"If ye love wealth better than liberty, the tranquility of servitude better than the animating contest of freedom, go home from us in peace. We ask not your counsels or your arms. Crouch down and lick the hands which feed you. May your chains set lightly upon you, and may posterity forget that you were our countrymen."

Tuesday, 29 March 2011

Labour's "Last Chance Saloon"

Not my words but the title of a paper written for Yes to AV campaigners in the Labour camp.

There's a headline in the Daily Mail  this morning:  'Fears move to poll reform will give BNP voters more say at ballot box'.  Oh really?

Predictably most of the commenters have accepted the article as truth and responded along the lines of, 'well if that's the case, I'm voting yes'.  But AV will only entrench the type of government we have now; it isn't true Proportional Representation and if AV is adopted we shouldn't kid ourselves that there'll be another chance to change the voting system in our lifetimes. We will be left with a European-style voting system which has created coalition after coalition and unstable governments.

Our present coalition is an example of what we can expect - manifestos worth even less than they are under FPTP, policies torn up as two or three Parties horse-trade amongst themselves to write new agreements that see their pet projects carried out, whether people voted for them or not.

Shortly after the last GE when a referendum on AV was being mooted many voices were raised pointing out that under that system Labour would have retained power.  According to The Last Chance Saloon Labour would have increased its seats in every GE since 1997. Ask yourselves why, after years of opposition, the Labour Party suddenly swung behind the Yes to AV campaign.

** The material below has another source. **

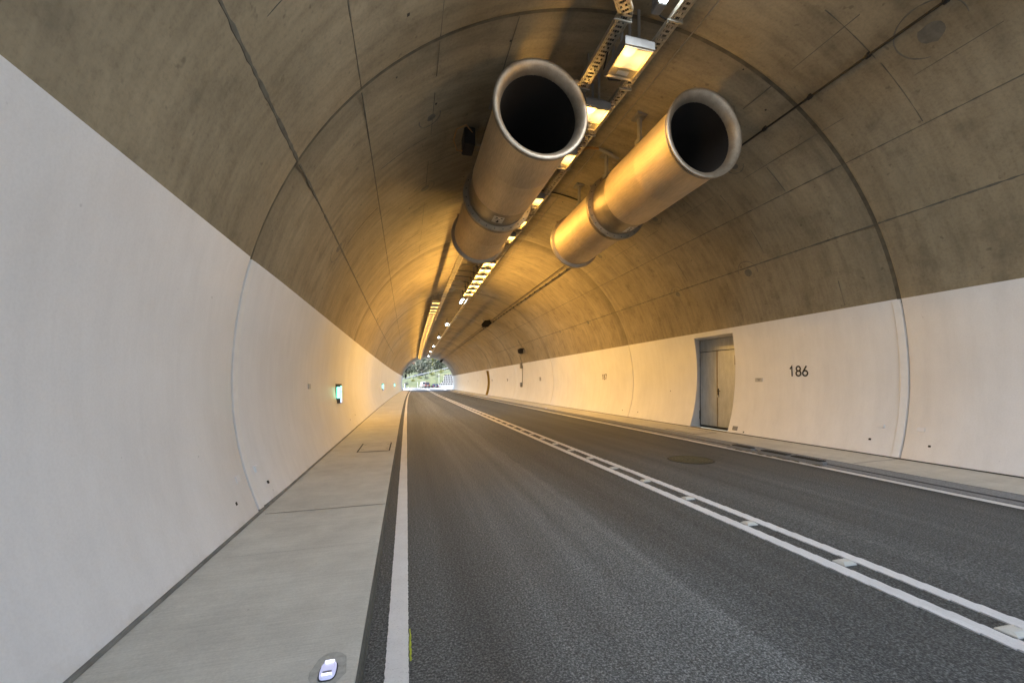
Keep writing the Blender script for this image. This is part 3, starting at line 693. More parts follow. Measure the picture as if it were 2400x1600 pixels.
s = MB(); s.box(-.22, .22, -.03, .03, -.06, .0); s.box(-.03, .03, -.03, .03, -.5, 0); s.build('bracket', M['housing'], f, 0)
s = MB(); s.lathe_z([(-.75, .06), (-.68, .13), (-.5, .13), (-.45, .06)], k=12, cap0=True, cap1=True); s.build('sensor_head', M['liner'], f)
# CCTV with conduit and junction boxes, right wall
f = empty('wall_camera', (0, 0, 0)); tag(f, 'small camera on the right vault with conduit down to two wall boxes', 'camera')
def wp(z, y, d=.02): return (wall_x(1, z, y, d), y, z)
s = MB(); s.tube([wp(z, 28.55 + (2.9 - z) * .42) for z in frange(2.75, 1.45, .2)], .022, 6); s.tube([wp(z, 28.5) for z in frange(3.45, 2.85, .12)], .022, 6); s.tube([wp(3.45, 28.5), wp(3.62, 26.9)], .022, 6); s.tube([wp(3.7, 26.8), wp(4.35, 27.1)], .022, 6); s.build('conduit', M['thin'], f)
for z, y, h in ((2.72, 28.75, .2), (1.3, 29.3, .17)):
    x = wall_x(1, z, y); s = MB(); s.bbox(x - .14, x + .03, y - .15, y + .15, z - h, z + h, .02); s.build('junction_box', M['housing'], f)
x = wall_x(1, 3.75, 26.8); s = MB(); s.lathe_z([(3.45, .02), (3.5, .16), (3.62, .2), (3.75, .2), (3.8, .1)], x - .28, 26.8, 16, True, True); s.box(x - .3, x + .1, 26.75, 26.85, 3.78, 3.84); s.build('camera_dome', M['liner'], f)
# ------------------------------------------------------------------ wall fittings
def exit_sign(y, label):
    z = 1.23; f = empty('exit_sign', (wall_x(-1, z, y), y, z), BR(y)); tag(f, label, 'exit sign', 'lit exit signs on the left wall')
    s = MB(); s.loft([[(-.04, -.2, zz), (.02, -.2, zz), (.10, -.115, zz), (.10, .115, zz), (.02, .2, zz), (-.04, .2, zz)] for zz in (-.26, -.258, .258, .26)], True, True); s.build('body', M['signbody'], f, 20)
    n = Vector((.085, .08, 0)).normalized()
    for s_ in (-1, 1):
        s = MB(); a = Vector((.025, s_ * .195, 0)); b = Vector((.096, s_ * .122, 0)); nn = Vector((.72, s_ * .69, 0)) * .003
        q = [a + nn, b + nn]; s.add([(q[0].x, q[0].y, -.12), (q[1].x, q[1].y, -.12), (q[1].x, q[1].y, .18), (q[0].x, q[0].y, .18)], [(0, 1, 2, 3) if s_ > 0 else (3, 2, 1, 0)]); s.build('lit_face', M['signglow'], f, 0)
    s = MB(); s.add([(.1025, -.105, -.12), (.1025, .105, -.12), (.1025, .105, .2), (.1025, -.105, .2)], [(0, 1, 2, 3)]); s.build('lit_face', M['signglow'], f, 0)
    s = MB(); s.add([(.1025, -.105, -.24), (.1025, .105, -.24), (.1025, .105, -.125), (.1025, -.105, -.125)], [(0, 1, 2, 3)]); s.build('lit_panel', M['signblue'], f, 0)
    # a small running figure and arrow on the front
    s = MB(); X = .104
    s.add([(X, y0, z0) for y0, z0 in ((-.05, .05), (.03, .05), (.03, .03), (.06, .06), (.03, .09), (.03, .07), (-.05, .07))], [(0, 1, 2, 3, 4, 5, 6)])
    s.add([(X, .02 * math.cos(q * PI / 4), .165 + .02 * math.sin(q * PI / 4)) for q in range(8)], [tuple(range(8))])
    s.add([(X, y0, z0) for y0, z0 in ((-.01, .14), (.03, .13), (.02, .105), (-.02, .105))], [(0, 1, 2, 3)]); s.build('pictogram', M['signbody'], f, 0)
exit_sign(11.7, 'glowing green exit sign box on the left wall nearest the camera')
exit_sign(31.3, 'second, smaller looking green exit sign on the left wall')
exit_sign(52.8, 'faint third exit sign far down the left wall')
def small_plate(side, z, y, h, w, mat, name, label, cat, t=.012, group=None):
    f = MB(); x = wall_x(side, z, y); nz = half(z + .05) - half(z - .05)
    x0, x1 = wall_x(side, z - h, y), wall_x(side, z + h, y)
    s = side
    ring0 = [(x0 + s * .02, y - w, z - h), (x0 + s * .02, y + w, z - h), (x1 + s * .02, y + w, z + h), (x1 + s * .02, y - w, z + h)]
    ring1 = [(p[0] - s * (.02 + t * .7), p[1], p[2]) for p in ring0]
    ring2 = [((p[0] - s * t * .3), y + (p[1] - y) * .94, z + (p[2] - z) * .9) for p in ring1]
    f.loft([ring0, ring1, ring2], True, True)
    return tag(f.build(name, mat, None, 20), label, cat, group)
small_plate(1, 1.51, 8.07, .048, .11, M['plate'], 'name_plate', 'small white name plate between the steel door and number 186', 'plate')
pl = MB(); x = wall_x(1, 1.53, 8.07); pl.box(x - .0165, x - .0155, 8.0, 8.13, 1.535, 1.545); pl.box(x - .0165, x - .0155, 8.03, 8.09, 1.495, 1.505)
pl.build('plate_print', M['number'], bpy.data.objects['name_plate'], 0)
small_plate(1, .265, 8.62, .052, .08, M['greyplate'], 'vent_plate', 'grey rectangular plate low on the wall right of the door', 'plate', .01)
for y in (5.38, 4.79): small_plate(1, .655, y, .032, .055, M['paint'], 'cover_plate', 'small white cover plate low on right wall, %s the big joint' % ('left of' if y > 5 else 'right of'), 'plate', .01)
small_plate(-1, 1.45, 8.5, .05, .09, M['plate'], 'socket_box', 'small pale socket box on left wall before the green sign', 'box', .02)
for y in (5.3, 4.75): small_plate(-1, .52, y, .035, .05, M['paint'], 'cover_plate', 'small white cover plate low on left wall, %s the joint' % ('beyond' if y > 5 else 'before'), 'plate', .008)
for side, z, y, lab in ((1, .40, 5.52, 'small dark drill hole in right wall left of the joint'), (1, .40, 4.64, 'small dark drill hole in right wall right of the joint'), (-1, .32, 4.55, 'small dark drill hole in left wall before the joint'), (-1, .31, 5.5, 'small dark drill hole in left wall beyond the joint'), (1, .2, 8.33, 'tiny dark bracket at wall foot right of the grey plate'),
                        (1, .36, 14.3, 'tiny dark hole right wall just beyond the second joint'), (1, .36, 13.2, 'tiny dark hole right wall just before the second joint'), (-1, .4, 13.1, 'tiny dark hole left wall just before the second joint'), (-1, .45, 14.4, 'tiny dark hole left wall just beyond the second joint'), (1, 1.17, 11.5, 'tiny dark mark on wall left of the steel door')):
    small_plate(side, z, y, .016, .018, M['hole'], 'drill_hole', lab, 'hole', .003)
def _arc(cx, cy, rx, ry, a0, a1, n=20): return [(cx + rx * math.cos(math.radians(a0 + (a1 - a0) * i / n)), cy + ry * math.sin(math.radians(a0 + (a1 - a0) * i / n))) for i in range(n + 1)]
DIG = {'1': [[(.10, .70), (.30, .95), (.30, 0)]], '8': [_arc(.29, .715, .20, .215, -90, 270, 28), _arc(.29, .27, .235, .235, 90, 450, 28)],
       '6': [_arc(.29, .27, .235, .24, 0, 360, 28), [(.44, .95), (.30, .74), (.16, .52), (.07, .36), (.055, .27)]], '7': [[(.04, .94), (.52, .94), (.20, 0)]],
       '9': [_arc(.29, .68, .235, .24, 0, 360, 28), [(.525, .68), (.50, .55), (.38, .35), (.14, 0)]], '0': [_arc(.29, .475, .225, .445, 0, 360, 32)],
       '2': [_arc(.28, .70, .215, .225, 165, -25, 14) + [(.30, .33), (.05, .03), (.54, .03)]]}
def wall_number(txt, y, z=1.70, h=.235, lab=None):
    mb = MB(); w = .034; adv = .155; W = adv * len(txt)
    def put(px, pz):
        yy = y + W / 2 - px * h; zz = z - h / 2 + pz * h; return (wall_x(1, zz, yy, .006), yy, zz)
    for i, ch in enumerate(txt):
        for st in DIG[ch]:
            q = [Vector(p) for p in st]; closed = (q[0] - q[-1]).length < 1e-4; L, Rr = [], []
            for j, p in enumerate(q):
                d0 = (p - (q[j - 1] if j else (q[-2] if closed else p))); d1 = ((q[j + 1] if j + 1 < len(q) else (q[1] if closed else p)) - p)
                d0 = d0.normalized() if d0.length else d1.normalized(); d1 = d1.normalized() if d1.length else d0
                n0 = Vector((-d0.y, d0.x)); n1 = Vector((-d1.y, d1.x)); m_ = (n0 + n1).normalized(); k = w / h * .5 * 1.02 / max(.45, m_.dot(n1))
                ox = i * adv / h; L.append(put(p.x + ox + m_.x * k, p.y + m_.y * k)); Rr.append(put(p.x + ox - m_.x * k, p.y - m_.y * k))
            mb.loft([[a_, b_] for a_, b_ in zip(L, Rr)], closed=False)
    o = mb.build('wall_number', M['number'], None, 0)
    tag(o, lab or 'painted number %s on the white right wall, %s' % (txt, ['', 'first beyond the door', 'second beyond the door, before the wall camera', 'third beyond the door, past the wall camera', 'fourth beyond the door, before the yellow niche', 'fifth beyond the door, past the yellow niche', 'sixth beyond the door, tiny in the distance'][int(txt) - 186]), 'number', 'painted wall numbers')
for i, y in enumerate([7.02, 16.08, 24.96, 33.96, 42.0 - 1.2, 49.9, 59.2]):
    wall_number(str(186 + i), y, lab=('large black number 186 on the right wall beside the steel door' if i == 0 else None))
# ------------------------------------------------------------------ floor fittings
def hatch(x0, x1, y0, y1, za, zb, label, bars):
    f = empty('inspection_hatch', ((x0 + x1) / 2, (y0 + y1) / 2, (za + zb) / 2)); tag(f, label, 'hatch')
    cx, cy, cz = f.location
    def z(x): return za + (zb - za) * (x - x0) / (x1 - x0) - cz
    s = MB(); w = .028
    def q(a0, a1, b0, b1, dz=.003): s.add([(a0 - cx, b0 - cy, z(a0) + dz), (a1 - cx, b0 - cy, z(a1) + dz), (a1 - cx, b1 - cy, z(a1) + dz), (a0 - cx, b1 - cy, z(a0) + dz)], [(0, 1, 2, 3)])
    q(x0, x1, y0, y0 + w); q(x0, x1, y1 - w, y1); q(x0, x0 + w, y0 + w, y1 - w); q(x1 - w, x1, y0 + w, y1 - w); s.build('frame_gap', M['dark'], f, 0)
    n = bars; dy = (y1 - y0 - 2 * w) / n
    for i in range(n):
        s = MB(); a = y0 + w + i * dy; e = .005
        q(x0 + w + e, x1 - w - e, a + e, a + dy - e, .005); s.build('cover_slab', M['walk'], f, 0)
    s = MB()
    for yy in (y0 + .3, y1 - .3):
        for xx in (x0 + .06, x1 - .1): q(xx, xx + .05, yy, yy + .03, .007)
    o = s.build('lifting_slot', M['iron'], f, 0)
hatch(-4.345, -3.69, 8.72, 9.92, .0965, .1025, 'rectangular slab hatch in the left walkway', 2)
hatch(3.83, 4.52, 8.85, 10.1, .1195, .1305, 'rectangular slab hatch in the right walkway before the steel door', 2)
f = empty('manhole_cover', (1.86, 6.54, .0)); tag(f, 'round greenish cast iron manhole cover in the right lane', 'manhole cover')
s = MB(); s.lathe_z([(.004, .42), (.011, .40), (.011, .385), (.008, .38)], k=40); s.build('frame_ring', M['iron'], f)
s = MB(); s.lathe_z([(.007, .38), (.009, .372), (.009, .001)], k=40); s.build('cover', M['rust'], f)
s = MB()
for r in (.06, .12, .18, .24, .30, .35):
    n = max(8, int(r * 80))
    for q in range(n):
        a = q * 2 * PI / n; a2 = a + 1.25 * PI / n
        s.add([((r + d) * math.cos(b), (r + d) * math.sin(b), zz) for d, b, zz in ((-.018, a, .0095), (.018, a, .0095), (.018, a2, .0095), (-.018, a2, .0095), (-.012, a + .003, .014), (.012, a + .003, .014), (.012, a2 - .003, .014), (-.012, a2 - .003, .014))], [(4, 5, 6, 7), (0, 1, 5, 4), (1, 2, 6, 5), (2, 3, 7, 6), (3, 0, 4, 7)])
o = s.build('raised_studs', M['rust'], f, 0); o['kind'] = 'stuff'
def grate(y0, y1, label):
    f = empty('drain_grate', (3.665, (y0 + y1) / 2, .07)); tag(f, label, 'drain grate', 'drain grates in the right gutter')
    h = (y1 - y0) / 2; s = MB(); s.box(-.085, .085, -h - .06, h + .06, -.06, .002); s.build('inlet_block', M['gutter'], f, 0)
    s = MB(); s.box(-.075, .095, -h, h, -.02, .006); s.build('pit', M['black'], f, 0)
    s = MB(); n = int((y1 - y0) / .04)
    for i in range(n + 1):
        y = -h + 2 * h * i / n; s.box(-.075, .095, y - .008, y + .008, .0062, .022)
    s.box(-.08, -.07, -h, h, .0061, .023); s.box(.09, .1, -h, h, .0061, .024); s.box(.005, .015, -h, h, .0063, .0225); s.build('grate_bars', M['iron'], f, 0)
    s = MB()
    for i in range(22):
        y = random.uniform(-h - .05, h + .1); x = -.13 + random.uniform(-.03, .03); r = random.uniform(.015, .045)
        s.add([(x + r * .4 * math.cos(q), y + r * 1.6 * math.sin(q), -.058 + random.uniform(0, .012)) for q in (0, 1, 2.1, 3.1, 4.2, 5.2)], [(0, 1, 2, 3, 4, 5)])
    o = s.build('moss_patch', M['moss'], f, 0); o['kind'] = 'stuff'
grate(6.9, 7.36, 'leftmost of three dark drain grates in the right gutter')
grate(6.08, 6.62, 'middle of three dark drain grates in the right gutter')
grate(5.42, 5.96, 'rightmost of three dark drain grates in the right gutter')
def far_grate(y, lab): grate(y - .25, y + .25, lab)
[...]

Here's their Executive Summary from the 16-page analysis:
  • This paper shows that the Labour Party is likely to benefit from the introduction of the Alternative Vote
  • With changes of the boundaries – to make more equal sized constituencies – the Labour Party will suffer electorally. This will be remedied by second preferences from Liberal Democrat and to a degree Green voters, which Labour is likely to win.
  • By opposing the Alternative Vote – or by campaigning half-heartedly for it – the Labour Party is likely to deprive itself of a chance to gain seats, and even of unseating the Government in the next General Election.
  • In every election since 1997, the Labour Party would have gained more seats under AV than under First-Past-the-Post. There is only one academic study that gives Labour fewer seats than actually won under First-Past-the-Post, and this was in an unrepresentative year.
  • The Supplementary vote (a variant of the Alternative Vote) has – contrary to many myths – benefitted the Labour Party in the London Mayoral Election. Had Ken Livingstone won second preferences from 0.04 voters he would have beaten Boris Johnson, although Livingstone only won 36% of the first preference votes against Johnson’s 42%.
  • The introduction of AV would lead to a slight over representation of Labour and a modest underrepresentation of the Conservatives.
  • Analyses showing that the Conservatives could benefit from the introduction of AV (as recently suggested by John Curtice) are not based on empirical evidence but on assumptions.
  • The Conservative think-tanks are publishing studies which seek to undermine the case for AV. Most recently, study by Centre-right think tank Policy Exchange described AV as ‘the system that no-one wants’. This campaign against AV, is circumstantial evidence that the Tories fear that the introduction of AV would strengthen Labour.
From the body of the report:
The assessment and the conclusion that AV would almost electorally annihilate the Tories were also reached in a more thorough – and more academic - study carried out by Patrick Dunleavy and colleagues13. According to their analysis, the Conservative Party would have won only 19 percent of the seats – although they won 31.4 percent of the seats in 1997. The Labour Party, having won 44 percent of the votes would have won no fewer than 68 percent of the seats, a majority of 245 compared to the actual majority of 179.
I have to ask myself why UKIP is supporting Yes to AV, particularly since, according to Guido, they're being excluded from the campaign:

There's more to this than meets the eye and people have to stop being so reliant on newspaper headlines for their 'truths'.


  1. Whatever, we need change, that's for sure.

  2. Not just change but positive change, OR - it won't come from AV. I think we're being sold a pup.